I've been under the weather for a few days so that's why there have been no posts. Before I started feeling bad I did get to spend a fun evening with a friend from high school.
So you want to know what happened the day I got better (aka today)? Ya, I thought so. Well, I'm not ok with giving all the information away because I want to make a decision before telling the world. I was offered a job. Exciting right? Ya, sort of. I'm just very confused with all of it.
I have absolutely hated just sitting around and waiting to hear something from possible employers. It's made me go mad. I get cabin fever and I feel worthless. So today when cabin fever was hitting hard, I decided to take a drive. A long drive. A drive just filled with windows rolled down, music playing, and the constant prayer of "just give me a direction." I didn't care what it was. I didn't care where. I just wanted something to strive for, to keep going.
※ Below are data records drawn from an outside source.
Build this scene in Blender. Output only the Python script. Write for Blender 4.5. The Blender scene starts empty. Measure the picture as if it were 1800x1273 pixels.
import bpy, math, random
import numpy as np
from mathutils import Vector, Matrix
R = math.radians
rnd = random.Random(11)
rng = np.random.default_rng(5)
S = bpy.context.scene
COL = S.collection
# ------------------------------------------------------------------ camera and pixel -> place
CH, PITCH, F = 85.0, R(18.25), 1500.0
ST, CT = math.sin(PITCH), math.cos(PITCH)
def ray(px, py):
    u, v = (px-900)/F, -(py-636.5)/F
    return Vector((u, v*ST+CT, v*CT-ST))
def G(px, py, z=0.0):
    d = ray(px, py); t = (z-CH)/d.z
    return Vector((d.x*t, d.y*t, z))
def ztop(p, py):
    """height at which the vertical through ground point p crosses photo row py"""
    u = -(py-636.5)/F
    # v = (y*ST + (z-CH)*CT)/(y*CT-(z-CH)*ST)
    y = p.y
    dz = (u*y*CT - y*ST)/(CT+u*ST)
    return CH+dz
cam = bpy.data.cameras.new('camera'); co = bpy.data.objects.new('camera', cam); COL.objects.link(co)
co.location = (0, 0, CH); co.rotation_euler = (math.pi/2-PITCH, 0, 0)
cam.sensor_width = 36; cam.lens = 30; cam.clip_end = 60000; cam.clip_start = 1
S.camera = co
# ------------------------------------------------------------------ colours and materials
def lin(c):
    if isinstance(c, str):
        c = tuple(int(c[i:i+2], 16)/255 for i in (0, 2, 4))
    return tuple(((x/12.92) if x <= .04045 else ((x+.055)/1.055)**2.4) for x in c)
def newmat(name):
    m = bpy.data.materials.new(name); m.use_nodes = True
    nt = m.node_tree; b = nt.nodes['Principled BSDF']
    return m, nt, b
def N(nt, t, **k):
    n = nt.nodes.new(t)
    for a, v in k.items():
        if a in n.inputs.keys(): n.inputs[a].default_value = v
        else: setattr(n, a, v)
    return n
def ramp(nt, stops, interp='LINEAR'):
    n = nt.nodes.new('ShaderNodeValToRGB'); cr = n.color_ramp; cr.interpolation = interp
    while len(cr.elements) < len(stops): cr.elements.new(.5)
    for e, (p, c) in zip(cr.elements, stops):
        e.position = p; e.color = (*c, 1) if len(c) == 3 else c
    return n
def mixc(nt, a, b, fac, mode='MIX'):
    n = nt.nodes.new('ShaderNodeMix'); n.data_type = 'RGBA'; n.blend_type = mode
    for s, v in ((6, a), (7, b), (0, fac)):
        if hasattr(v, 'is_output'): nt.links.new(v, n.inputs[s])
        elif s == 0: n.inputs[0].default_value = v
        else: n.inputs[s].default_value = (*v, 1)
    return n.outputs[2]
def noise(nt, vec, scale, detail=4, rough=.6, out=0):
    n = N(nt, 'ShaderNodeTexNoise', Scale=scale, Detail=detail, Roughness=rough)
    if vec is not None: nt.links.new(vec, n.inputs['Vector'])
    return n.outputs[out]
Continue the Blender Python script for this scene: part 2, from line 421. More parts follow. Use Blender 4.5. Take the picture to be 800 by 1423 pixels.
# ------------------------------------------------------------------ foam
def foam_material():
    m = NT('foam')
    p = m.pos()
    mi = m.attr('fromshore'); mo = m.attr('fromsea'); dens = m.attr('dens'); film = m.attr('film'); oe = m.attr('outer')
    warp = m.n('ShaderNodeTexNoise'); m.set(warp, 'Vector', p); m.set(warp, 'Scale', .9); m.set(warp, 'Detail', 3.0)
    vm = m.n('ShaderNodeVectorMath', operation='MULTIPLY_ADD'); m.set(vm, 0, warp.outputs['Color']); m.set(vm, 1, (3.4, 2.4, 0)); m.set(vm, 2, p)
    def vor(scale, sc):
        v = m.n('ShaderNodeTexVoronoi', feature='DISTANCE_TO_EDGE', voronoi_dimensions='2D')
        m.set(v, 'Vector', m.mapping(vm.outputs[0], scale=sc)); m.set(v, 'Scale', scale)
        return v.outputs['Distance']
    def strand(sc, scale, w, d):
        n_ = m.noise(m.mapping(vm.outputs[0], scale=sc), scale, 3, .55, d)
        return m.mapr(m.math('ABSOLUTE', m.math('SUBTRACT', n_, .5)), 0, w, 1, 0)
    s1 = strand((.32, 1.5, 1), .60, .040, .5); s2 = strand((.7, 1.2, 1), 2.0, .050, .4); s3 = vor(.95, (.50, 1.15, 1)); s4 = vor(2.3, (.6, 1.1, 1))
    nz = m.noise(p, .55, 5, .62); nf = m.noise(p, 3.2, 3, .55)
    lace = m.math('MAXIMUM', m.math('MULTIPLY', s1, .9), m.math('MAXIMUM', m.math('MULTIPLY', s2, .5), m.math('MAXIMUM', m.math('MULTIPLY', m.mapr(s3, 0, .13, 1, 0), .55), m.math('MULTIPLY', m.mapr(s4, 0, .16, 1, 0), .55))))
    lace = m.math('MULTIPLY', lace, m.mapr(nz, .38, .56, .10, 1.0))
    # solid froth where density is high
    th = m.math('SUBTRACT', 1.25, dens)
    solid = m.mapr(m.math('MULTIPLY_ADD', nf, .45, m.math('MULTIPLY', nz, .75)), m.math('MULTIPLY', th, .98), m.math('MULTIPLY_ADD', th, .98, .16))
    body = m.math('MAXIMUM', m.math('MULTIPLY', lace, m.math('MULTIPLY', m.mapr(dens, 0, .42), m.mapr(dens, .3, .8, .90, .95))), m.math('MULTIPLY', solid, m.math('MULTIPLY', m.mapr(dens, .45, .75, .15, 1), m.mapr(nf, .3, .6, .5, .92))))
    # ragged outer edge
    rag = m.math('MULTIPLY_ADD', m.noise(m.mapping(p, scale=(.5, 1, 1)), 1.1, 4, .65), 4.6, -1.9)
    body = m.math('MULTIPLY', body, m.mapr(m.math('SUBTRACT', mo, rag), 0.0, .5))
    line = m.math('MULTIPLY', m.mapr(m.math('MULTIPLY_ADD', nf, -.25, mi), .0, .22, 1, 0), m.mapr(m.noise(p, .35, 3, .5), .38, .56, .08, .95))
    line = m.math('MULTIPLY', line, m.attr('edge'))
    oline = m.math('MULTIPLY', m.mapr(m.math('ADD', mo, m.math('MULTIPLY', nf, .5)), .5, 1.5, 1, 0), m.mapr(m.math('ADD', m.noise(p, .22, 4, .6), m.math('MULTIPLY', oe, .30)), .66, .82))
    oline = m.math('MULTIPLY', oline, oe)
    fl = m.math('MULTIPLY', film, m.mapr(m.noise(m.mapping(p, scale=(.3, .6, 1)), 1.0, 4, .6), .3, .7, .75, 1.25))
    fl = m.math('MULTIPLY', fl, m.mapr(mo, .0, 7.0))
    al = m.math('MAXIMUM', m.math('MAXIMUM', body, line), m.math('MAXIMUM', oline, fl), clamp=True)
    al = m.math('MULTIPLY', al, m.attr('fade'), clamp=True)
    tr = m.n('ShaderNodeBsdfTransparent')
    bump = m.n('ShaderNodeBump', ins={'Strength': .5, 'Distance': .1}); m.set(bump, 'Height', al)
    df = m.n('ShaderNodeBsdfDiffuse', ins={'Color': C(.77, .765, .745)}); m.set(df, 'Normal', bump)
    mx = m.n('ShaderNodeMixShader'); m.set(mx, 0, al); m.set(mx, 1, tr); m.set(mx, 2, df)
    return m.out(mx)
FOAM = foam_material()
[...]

I had gotten a call on Saturday about a possible job. I didn't know anything about it. I just knew it was from a guy I used to go to church with. When I finally was able to call back, we talked a bit and he told me there was a position open for a social work position. Now I know what you're thinking. Social work? But you're a graphic design major! And I know that. But something you don't know is before I even had my degree in my hand I was thinking about going back to get a different degree in none other than social work. I know it's crazy. I just know I love children, I love helping people, and I can't stand seeing people hurt.
At the same time I don't know if I want to give up on graphic design before I've even given it a shot. I love design as well. So that's my dilemma.
Did God give me this opportunity because He wants to work through me with this career? Or was this just a coincidence? When the opportunity was first given to me I was all for it. It a bit scary, but if God's taking care of me I know I can handle it. Now, after having a few hours to contemplate it, I'm freaking out because it's such a huge change. So for anyone out there reading. Please pray that God grants me wisdom to discern what I should do.